Reliable spacecraft attitude maneuver is one of the core research areas of the space industry due to the need for sustainable space exploration and advancements in the space technology. The paper presents an observer-based adaptive backstepping (OB-ABST) fault-tolerant control scheme for a flexible spacecraft attitude tracking under the effect of state measurement errors, inertial uncertainties, external disturbances, multiple actuator faults, and input nonlinear saturation (INS) while suppressing vibrations due to flexible modes. Initially, we design an adaptive backstepping controller to mitigate the system's unwanted nonlinearities and observers to get estimates of the attitude dynamics in a recursive design framework. Later, the control structure incorporates a simple actuator saturation compensator to tackle input torque saturation in the system.
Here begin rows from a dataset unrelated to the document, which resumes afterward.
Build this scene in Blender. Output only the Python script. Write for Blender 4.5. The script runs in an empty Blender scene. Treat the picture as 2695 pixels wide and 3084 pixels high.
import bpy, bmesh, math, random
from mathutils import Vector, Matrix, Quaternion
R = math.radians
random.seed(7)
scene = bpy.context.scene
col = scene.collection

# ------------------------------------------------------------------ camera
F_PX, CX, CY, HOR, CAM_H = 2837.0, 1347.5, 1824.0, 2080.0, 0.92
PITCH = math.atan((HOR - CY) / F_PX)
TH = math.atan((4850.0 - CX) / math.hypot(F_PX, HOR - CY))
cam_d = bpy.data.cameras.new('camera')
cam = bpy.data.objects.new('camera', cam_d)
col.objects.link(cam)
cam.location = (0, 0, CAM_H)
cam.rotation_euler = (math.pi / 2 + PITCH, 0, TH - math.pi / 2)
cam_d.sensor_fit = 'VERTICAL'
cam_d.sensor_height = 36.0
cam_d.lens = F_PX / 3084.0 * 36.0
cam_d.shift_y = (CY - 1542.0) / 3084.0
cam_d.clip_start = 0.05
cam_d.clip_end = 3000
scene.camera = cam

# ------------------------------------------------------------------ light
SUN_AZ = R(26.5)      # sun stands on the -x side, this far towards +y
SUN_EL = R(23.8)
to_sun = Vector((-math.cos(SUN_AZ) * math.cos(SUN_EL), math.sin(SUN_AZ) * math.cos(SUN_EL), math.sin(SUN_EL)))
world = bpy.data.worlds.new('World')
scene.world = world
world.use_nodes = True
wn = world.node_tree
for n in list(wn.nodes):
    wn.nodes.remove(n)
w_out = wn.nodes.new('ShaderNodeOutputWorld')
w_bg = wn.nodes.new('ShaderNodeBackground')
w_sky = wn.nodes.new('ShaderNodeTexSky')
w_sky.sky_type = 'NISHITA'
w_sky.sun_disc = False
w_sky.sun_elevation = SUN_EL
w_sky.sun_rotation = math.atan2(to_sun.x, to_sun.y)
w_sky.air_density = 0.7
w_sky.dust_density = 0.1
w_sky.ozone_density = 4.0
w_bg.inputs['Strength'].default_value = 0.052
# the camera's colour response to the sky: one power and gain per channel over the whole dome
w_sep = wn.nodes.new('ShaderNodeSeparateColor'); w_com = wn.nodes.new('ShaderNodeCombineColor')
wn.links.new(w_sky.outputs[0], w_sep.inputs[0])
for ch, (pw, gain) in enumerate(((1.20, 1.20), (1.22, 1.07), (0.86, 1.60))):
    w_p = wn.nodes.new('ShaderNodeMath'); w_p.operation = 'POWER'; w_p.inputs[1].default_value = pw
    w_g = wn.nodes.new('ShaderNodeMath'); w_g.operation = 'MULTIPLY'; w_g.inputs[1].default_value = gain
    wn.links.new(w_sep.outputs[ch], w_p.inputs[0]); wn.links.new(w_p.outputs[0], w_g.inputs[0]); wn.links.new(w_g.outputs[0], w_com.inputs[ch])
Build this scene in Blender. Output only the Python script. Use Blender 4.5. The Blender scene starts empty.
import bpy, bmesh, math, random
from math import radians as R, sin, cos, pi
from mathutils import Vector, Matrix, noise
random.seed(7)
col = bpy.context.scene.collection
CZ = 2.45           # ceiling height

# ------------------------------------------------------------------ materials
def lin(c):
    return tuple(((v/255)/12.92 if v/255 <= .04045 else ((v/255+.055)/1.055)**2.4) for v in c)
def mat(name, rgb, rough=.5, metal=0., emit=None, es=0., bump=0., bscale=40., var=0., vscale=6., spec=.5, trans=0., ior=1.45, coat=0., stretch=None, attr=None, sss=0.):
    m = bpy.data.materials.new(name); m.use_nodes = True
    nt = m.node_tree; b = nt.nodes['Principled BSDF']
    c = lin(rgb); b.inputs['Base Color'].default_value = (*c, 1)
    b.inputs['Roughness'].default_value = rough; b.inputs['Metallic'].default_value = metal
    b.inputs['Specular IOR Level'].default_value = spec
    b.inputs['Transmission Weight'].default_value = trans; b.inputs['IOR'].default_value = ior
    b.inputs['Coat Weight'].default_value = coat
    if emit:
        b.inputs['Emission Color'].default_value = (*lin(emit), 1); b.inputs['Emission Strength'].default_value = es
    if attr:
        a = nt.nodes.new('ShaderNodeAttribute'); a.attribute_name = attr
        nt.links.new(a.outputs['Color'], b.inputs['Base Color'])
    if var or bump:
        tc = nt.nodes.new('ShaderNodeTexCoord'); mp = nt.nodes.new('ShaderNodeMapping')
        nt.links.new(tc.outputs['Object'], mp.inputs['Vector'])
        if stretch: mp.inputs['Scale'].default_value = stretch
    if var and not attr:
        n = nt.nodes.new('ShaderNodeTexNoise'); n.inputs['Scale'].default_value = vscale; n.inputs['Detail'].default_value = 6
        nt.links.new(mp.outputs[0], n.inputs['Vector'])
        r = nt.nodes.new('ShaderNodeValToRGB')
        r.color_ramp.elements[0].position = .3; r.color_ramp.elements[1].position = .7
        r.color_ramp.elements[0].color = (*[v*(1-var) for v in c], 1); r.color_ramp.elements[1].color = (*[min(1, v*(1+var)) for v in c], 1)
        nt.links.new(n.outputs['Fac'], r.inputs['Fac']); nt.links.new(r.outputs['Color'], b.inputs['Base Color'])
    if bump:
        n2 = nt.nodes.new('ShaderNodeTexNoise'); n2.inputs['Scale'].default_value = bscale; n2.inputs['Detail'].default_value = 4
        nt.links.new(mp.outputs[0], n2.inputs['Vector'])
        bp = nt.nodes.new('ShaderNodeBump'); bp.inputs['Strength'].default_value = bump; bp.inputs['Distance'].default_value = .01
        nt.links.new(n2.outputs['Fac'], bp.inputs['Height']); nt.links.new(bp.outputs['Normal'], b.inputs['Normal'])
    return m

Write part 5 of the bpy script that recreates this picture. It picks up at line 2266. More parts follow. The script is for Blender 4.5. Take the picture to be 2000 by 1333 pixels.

The critical feature of the proposed OB-ABST control structure is to ensure precise attitude-tracking maneuvers and vibration suppression without intelligent materials such as shape memory alloys (SMA) and piezoelectric material (PZT). Lyapunov stability analysis proves practical finite-time convergence of the system state errors, observation errors, and actuator saturation compensators. Moreover, we provide specific conditions to tune design parameters. Finally, comparative simulation experiments validate the control performance of the proposed controller in the presence of multiple challenges.